Daily Market Report: Wednesday - November 21, 2012

The Indian Rupee opened at 55.12 levels after closing yesterday at 55.10 levels. The Intraday range for the rupee is seen between 55.00 -55.40 levels.

The government is considering a proposal to raise the ceiling on foreign investments in government and corporate bonds by $5 billion each as the country looks to increase vital capital flows.

The Asian market gained, as the U.S. home building rose to a four-year high, adding to signs the world's biggest economy is recovering.
The Fed Chairman Bernanke's speech added nothing fresh, repeating the warning that failing to halt the $600 billion "fiscal cliff" in expiring tax cuts and government spending reductions could lead to recession, and said worries over how budget negotiations will be resolved were already damaging growth.

The central bank is still leaning towards the possibility of more stimulus. There is a possibility of increasing asset purchases once Operation Twist expires at the end of this year.
The Euro zone finance ministers are still considering allowing Athens to buy back up to 40 billion Euros. Nothing was announced yesterday after the extensive discussion among the group members.
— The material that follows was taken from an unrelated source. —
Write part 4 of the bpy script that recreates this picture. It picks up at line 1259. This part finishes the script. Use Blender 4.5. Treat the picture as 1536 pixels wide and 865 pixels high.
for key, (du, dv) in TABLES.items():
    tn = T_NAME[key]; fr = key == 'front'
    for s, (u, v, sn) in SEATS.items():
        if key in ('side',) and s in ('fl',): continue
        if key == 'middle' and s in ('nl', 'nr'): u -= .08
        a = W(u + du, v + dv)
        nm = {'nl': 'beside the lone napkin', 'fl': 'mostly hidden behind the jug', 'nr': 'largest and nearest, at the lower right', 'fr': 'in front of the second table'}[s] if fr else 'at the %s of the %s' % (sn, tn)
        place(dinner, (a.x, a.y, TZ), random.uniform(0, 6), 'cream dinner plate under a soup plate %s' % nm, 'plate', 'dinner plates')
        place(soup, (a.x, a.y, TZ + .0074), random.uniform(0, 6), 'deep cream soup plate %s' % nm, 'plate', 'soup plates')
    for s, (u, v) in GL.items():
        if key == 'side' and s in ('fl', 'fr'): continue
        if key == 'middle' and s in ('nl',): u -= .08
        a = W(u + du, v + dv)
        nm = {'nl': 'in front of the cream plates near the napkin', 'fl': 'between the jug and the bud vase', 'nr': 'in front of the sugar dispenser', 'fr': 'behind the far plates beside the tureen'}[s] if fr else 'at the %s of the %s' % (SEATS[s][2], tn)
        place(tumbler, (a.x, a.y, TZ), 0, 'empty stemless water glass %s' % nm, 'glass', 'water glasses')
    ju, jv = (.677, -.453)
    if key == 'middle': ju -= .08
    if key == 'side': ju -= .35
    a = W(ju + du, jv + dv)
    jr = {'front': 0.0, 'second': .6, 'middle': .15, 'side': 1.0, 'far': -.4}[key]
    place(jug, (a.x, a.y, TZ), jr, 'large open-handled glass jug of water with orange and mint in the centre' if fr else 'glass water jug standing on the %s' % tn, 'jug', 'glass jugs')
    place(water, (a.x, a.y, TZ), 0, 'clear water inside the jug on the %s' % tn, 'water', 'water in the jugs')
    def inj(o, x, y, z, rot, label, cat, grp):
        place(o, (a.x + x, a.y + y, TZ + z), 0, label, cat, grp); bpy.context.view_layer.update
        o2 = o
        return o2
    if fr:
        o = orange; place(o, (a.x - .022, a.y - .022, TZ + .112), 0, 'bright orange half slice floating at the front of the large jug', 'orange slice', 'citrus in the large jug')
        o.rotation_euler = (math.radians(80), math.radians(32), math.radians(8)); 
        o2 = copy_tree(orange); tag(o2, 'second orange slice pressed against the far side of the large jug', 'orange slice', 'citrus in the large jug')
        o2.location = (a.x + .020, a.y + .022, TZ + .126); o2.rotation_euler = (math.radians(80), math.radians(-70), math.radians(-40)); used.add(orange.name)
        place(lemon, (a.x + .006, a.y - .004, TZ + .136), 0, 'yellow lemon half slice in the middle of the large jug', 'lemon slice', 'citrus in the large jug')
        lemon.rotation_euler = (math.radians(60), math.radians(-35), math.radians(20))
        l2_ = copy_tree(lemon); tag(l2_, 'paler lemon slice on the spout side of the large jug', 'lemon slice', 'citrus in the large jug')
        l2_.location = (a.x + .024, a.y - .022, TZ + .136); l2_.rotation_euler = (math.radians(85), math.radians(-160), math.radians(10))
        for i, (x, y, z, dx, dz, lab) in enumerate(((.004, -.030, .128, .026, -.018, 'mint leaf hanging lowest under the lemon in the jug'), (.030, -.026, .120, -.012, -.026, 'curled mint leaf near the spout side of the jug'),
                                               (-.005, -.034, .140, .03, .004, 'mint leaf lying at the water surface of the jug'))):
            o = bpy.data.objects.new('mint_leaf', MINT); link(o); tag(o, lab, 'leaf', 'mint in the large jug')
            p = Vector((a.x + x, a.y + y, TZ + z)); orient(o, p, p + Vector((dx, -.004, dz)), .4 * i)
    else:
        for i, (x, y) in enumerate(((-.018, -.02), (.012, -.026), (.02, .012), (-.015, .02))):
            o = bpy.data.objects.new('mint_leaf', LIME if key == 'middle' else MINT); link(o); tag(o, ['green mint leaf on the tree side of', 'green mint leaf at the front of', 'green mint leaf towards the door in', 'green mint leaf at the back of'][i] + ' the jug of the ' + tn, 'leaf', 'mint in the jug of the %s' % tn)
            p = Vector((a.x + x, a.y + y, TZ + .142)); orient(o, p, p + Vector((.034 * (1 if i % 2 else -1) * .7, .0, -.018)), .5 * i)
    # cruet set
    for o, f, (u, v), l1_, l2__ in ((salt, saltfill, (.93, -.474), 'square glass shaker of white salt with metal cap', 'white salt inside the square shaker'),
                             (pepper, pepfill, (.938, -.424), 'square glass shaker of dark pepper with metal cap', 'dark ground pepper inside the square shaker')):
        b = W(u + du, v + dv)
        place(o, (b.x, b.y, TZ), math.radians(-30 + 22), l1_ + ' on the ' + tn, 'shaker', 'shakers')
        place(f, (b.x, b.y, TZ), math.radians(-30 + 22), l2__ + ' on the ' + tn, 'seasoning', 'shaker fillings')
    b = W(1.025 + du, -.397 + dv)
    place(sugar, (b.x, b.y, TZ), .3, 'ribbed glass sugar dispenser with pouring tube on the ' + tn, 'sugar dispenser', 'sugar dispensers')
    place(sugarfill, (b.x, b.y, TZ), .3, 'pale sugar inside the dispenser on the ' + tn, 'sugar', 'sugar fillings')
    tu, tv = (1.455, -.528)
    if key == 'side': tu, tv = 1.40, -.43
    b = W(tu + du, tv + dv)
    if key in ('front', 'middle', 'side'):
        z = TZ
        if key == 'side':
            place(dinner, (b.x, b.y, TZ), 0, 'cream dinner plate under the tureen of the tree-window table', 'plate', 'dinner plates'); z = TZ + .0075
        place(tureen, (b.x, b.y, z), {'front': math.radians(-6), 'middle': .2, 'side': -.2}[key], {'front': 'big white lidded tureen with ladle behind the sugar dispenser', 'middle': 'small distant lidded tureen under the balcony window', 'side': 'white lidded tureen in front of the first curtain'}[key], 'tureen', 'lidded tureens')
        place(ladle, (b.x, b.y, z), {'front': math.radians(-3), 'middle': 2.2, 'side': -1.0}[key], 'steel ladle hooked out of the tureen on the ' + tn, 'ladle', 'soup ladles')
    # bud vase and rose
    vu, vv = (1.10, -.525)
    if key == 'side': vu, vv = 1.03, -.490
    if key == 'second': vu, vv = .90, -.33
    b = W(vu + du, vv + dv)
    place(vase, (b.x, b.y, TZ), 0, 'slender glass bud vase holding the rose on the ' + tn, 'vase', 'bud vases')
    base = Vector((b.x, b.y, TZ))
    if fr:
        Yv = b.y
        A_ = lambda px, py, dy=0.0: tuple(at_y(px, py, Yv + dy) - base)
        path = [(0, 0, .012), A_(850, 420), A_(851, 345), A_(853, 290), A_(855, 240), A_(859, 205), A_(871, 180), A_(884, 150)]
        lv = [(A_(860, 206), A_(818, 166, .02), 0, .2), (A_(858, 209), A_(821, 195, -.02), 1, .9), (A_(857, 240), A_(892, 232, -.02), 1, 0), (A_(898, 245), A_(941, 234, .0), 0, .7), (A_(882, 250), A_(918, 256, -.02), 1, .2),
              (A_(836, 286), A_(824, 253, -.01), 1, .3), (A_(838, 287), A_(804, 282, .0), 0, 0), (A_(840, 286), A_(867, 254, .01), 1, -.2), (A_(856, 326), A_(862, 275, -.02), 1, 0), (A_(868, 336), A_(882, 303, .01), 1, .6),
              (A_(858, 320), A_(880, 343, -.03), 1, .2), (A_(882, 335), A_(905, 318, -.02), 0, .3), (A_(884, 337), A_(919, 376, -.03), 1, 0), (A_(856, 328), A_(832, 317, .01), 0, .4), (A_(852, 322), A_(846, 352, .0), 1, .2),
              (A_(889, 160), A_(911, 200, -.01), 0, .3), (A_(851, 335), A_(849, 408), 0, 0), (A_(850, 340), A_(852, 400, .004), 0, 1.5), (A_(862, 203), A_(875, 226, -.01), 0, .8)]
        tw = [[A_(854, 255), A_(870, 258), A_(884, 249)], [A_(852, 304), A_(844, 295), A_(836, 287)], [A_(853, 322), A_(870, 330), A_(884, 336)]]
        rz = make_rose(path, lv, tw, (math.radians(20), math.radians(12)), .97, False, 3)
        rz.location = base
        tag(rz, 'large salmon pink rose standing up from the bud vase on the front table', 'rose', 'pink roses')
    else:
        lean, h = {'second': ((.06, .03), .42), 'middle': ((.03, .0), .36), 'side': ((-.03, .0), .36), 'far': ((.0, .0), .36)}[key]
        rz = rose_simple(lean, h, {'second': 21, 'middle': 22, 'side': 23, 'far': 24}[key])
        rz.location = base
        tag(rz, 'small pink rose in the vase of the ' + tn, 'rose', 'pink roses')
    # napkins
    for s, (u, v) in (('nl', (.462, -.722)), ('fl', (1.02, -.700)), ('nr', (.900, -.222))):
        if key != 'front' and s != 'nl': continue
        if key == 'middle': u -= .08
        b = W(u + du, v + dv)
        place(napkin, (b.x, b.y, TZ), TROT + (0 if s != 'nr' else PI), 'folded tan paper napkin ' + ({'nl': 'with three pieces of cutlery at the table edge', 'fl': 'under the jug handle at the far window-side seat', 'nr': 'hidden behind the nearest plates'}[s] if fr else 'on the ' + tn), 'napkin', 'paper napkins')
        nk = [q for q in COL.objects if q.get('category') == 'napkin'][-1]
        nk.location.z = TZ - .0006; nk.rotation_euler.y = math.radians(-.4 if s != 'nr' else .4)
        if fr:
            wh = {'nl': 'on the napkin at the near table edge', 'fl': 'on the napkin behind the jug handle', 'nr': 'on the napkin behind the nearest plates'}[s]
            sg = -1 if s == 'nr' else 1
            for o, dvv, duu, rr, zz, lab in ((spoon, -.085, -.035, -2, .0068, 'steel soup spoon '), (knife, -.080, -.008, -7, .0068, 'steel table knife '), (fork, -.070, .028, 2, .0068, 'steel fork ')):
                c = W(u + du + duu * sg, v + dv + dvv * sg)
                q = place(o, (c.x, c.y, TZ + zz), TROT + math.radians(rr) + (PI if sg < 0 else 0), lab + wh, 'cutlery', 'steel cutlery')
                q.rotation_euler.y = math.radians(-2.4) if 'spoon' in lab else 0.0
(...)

The US 10 year Treasury yield rose to 1.66% from 1.61% seen yesterday. The Indian 10-year bond yield rose 1 basis point to 8.20%, amid caution about a cash crunch, and ahead of the parliament session seen as a test of the government's resolve to stick with its fiscal and economic reforms.
Outlook: Exporters sell close to 55.30 at least 30-40% for next 3 months or partially for longer term (8-12 months only) keeping a stop loss of 55 levels. The rupee is still expected to be weak with some dips in between . Uncovered Importers are still recommended to cover on dips close to 54.50-54.80 levels. Overall USD/INR pair remains in a bullish trend.